A Pigeon Sat on a Branch Reflecting on Existence

Like the ruminating bird of its title, Roy Andersson’s latest film (the concluding chapter in his trilogy about “being a human being”) perches decidedly above the world it studies, gazing down fixedly upon its inhabitants from a perspective at once sympathetically engaged and assiduously distanced.

A Pigeon Sat on a Branch Reflecting on Existence surveys an array of characters—mostly urban sad sacks whose pallid skin and doughy physiques externalize some inchoate malaise—though the film returns most consistently to a pair of traveling salesmen hawking some truly depressing novelty gags. “We want to help people have fun,” one of the peddlers mumbles and Andersson indeed offers viewers some genuine art-house giggles in his wryly observed comic vignettes, captured in exquisitely composed static long takes.

This brand of durational deadpan can admittedly hit its limits pretty quickly.
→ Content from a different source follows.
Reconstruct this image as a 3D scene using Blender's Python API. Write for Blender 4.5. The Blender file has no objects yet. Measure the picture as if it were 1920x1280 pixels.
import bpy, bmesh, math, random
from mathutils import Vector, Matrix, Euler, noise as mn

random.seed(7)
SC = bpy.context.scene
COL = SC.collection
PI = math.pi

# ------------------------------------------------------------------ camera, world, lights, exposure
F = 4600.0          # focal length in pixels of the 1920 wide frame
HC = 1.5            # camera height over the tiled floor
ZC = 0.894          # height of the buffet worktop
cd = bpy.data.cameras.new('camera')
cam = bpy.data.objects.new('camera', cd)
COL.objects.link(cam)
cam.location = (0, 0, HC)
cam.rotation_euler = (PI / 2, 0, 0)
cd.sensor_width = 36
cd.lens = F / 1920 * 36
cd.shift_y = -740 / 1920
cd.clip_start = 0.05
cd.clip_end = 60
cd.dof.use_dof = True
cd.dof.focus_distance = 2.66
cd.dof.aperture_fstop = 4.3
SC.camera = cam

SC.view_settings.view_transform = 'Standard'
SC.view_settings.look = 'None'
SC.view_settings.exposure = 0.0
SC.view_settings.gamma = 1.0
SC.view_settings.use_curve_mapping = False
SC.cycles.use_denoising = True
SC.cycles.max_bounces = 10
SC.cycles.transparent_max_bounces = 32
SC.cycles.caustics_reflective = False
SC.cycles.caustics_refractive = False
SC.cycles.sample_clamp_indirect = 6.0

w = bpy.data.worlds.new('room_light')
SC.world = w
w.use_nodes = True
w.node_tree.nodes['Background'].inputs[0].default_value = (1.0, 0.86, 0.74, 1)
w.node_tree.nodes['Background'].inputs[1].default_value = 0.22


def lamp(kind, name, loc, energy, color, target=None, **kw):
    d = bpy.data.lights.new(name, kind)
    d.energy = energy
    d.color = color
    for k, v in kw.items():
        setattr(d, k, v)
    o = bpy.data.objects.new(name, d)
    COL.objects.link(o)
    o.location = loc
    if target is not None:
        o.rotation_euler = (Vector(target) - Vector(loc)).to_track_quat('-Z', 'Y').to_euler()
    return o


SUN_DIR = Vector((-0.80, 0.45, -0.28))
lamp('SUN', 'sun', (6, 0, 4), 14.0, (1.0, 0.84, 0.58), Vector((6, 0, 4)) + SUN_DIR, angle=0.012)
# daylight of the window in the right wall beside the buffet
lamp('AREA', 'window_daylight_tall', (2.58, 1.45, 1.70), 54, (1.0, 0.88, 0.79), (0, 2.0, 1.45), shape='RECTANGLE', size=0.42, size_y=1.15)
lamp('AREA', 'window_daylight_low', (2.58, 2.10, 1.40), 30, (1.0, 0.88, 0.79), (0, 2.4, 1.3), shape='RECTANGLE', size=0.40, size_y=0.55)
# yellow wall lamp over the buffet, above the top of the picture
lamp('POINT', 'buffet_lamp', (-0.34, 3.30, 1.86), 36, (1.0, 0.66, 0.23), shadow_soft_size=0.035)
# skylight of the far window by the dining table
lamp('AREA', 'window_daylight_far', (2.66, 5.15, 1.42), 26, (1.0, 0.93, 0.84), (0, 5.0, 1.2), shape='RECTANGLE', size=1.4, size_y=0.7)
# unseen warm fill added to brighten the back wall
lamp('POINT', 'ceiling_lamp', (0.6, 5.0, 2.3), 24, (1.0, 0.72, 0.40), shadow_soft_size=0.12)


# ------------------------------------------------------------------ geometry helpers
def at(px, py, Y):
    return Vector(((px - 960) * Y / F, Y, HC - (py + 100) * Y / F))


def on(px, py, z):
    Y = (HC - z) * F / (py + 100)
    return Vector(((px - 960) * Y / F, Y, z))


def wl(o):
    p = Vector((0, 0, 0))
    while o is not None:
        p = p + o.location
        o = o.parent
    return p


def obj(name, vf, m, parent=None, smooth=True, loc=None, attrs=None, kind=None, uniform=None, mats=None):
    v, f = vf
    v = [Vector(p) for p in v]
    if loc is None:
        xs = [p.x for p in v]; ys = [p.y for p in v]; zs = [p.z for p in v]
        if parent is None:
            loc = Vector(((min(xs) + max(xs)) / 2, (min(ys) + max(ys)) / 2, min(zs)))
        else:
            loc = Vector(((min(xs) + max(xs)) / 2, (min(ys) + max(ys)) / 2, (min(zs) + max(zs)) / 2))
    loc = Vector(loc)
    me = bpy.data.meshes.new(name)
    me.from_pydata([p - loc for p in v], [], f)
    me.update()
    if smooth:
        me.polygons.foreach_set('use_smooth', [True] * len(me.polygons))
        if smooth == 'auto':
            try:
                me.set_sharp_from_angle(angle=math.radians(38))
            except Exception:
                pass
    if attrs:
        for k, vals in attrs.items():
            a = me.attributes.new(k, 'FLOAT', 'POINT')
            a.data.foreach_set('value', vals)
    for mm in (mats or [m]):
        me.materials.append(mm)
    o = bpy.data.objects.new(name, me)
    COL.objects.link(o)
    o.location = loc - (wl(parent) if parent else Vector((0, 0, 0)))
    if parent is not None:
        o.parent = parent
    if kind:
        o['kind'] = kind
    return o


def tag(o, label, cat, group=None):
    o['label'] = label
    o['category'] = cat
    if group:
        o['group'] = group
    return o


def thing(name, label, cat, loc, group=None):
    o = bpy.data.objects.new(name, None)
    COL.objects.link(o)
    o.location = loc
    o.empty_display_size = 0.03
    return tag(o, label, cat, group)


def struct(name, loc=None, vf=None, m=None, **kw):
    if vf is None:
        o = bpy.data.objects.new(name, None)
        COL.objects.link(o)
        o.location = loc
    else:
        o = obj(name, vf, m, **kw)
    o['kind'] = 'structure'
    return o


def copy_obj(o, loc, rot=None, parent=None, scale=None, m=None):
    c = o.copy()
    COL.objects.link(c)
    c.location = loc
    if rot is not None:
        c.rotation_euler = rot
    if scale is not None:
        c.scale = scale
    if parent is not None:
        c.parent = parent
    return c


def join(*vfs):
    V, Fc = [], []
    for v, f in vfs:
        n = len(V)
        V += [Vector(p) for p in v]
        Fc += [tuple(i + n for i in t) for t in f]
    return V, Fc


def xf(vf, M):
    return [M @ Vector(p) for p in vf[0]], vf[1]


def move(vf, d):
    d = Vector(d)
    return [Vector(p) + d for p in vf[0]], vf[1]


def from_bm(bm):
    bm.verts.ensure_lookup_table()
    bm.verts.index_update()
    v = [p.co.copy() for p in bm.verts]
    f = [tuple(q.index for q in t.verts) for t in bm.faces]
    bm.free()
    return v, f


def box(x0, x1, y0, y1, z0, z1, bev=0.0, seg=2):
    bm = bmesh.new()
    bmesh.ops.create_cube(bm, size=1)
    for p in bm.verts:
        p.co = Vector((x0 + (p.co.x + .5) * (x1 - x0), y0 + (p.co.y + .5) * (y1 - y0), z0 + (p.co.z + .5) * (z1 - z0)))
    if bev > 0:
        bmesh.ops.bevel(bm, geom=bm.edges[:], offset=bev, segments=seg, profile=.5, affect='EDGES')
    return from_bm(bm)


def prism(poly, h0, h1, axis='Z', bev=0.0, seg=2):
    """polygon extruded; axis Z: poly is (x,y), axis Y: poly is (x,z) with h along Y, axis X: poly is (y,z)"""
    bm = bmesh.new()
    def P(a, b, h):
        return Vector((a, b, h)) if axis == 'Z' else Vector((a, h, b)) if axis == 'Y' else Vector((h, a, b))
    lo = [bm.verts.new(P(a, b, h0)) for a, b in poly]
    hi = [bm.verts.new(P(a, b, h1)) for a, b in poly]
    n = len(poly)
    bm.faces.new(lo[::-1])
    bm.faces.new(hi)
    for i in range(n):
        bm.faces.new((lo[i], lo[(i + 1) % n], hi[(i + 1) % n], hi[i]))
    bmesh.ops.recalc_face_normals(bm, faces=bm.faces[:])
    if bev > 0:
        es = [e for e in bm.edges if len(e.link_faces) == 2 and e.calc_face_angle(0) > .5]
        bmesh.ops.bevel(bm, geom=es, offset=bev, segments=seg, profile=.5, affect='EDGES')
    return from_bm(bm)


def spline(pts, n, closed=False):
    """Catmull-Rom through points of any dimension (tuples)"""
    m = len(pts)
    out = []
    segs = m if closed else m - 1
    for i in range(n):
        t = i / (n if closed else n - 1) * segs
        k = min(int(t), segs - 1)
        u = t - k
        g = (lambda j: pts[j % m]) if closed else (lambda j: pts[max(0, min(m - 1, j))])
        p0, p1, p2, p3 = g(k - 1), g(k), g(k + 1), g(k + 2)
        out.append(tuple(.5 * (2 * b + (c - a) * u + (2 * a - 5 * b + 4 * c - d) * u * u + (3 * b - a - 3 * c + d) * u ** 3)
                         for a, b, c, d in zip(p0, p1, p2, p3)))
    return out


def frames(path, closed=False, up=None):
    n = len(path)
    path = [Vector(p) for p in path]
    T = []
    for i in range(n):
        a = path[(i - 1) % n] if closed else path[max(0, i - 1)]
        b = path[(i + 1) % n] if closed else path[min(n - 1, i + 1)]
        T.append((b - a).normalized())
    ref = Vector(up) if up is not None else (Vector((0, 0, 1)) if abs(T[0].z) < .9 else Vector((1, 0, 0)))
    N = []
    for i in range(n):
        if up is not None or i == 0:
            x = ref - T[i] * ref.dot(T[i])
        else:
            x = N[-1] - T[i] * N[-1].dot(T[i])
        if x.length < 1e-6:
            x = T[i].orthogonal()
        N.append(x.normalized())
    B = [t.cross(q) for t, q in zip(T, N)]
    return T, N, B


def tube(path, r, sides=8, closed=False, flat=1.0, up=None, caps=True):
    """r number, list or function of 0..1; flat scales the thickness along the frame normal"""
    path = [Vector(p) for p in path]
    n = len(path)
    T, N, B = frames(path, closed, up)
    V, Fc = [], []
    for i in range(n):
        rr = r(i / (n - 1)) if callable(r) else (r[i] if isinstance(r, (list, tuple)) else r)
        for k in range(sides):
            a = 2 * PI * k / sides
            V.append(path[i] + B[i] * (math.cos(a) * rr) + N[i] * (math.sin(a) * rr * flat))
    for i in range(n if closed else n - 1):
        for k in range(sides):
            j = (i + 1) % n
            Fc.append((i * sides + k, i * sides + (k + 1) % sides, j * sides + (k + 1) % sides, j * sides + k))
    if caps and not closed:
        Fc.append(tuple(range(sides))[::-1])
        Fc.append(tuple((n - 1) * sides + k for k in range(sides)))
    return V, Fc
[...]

Andersson wisely intersperses scenes less tethered to the absurdist rhythms of everyday monotony, unexpectedly introducing historical anachronism, unsettling cruelty, and even musical revelry. In the film’s most moving sequence, an elderly pub patron flashes back to 1943, when he sat in the same establishment as the lusty proprietor led everyone present in a rousing night of shots, smooches, and song. Such moments underscore how the film’s meticulously managed surfaces resonate most when we’re allowed a peek at the memories and mysteries churning beneath.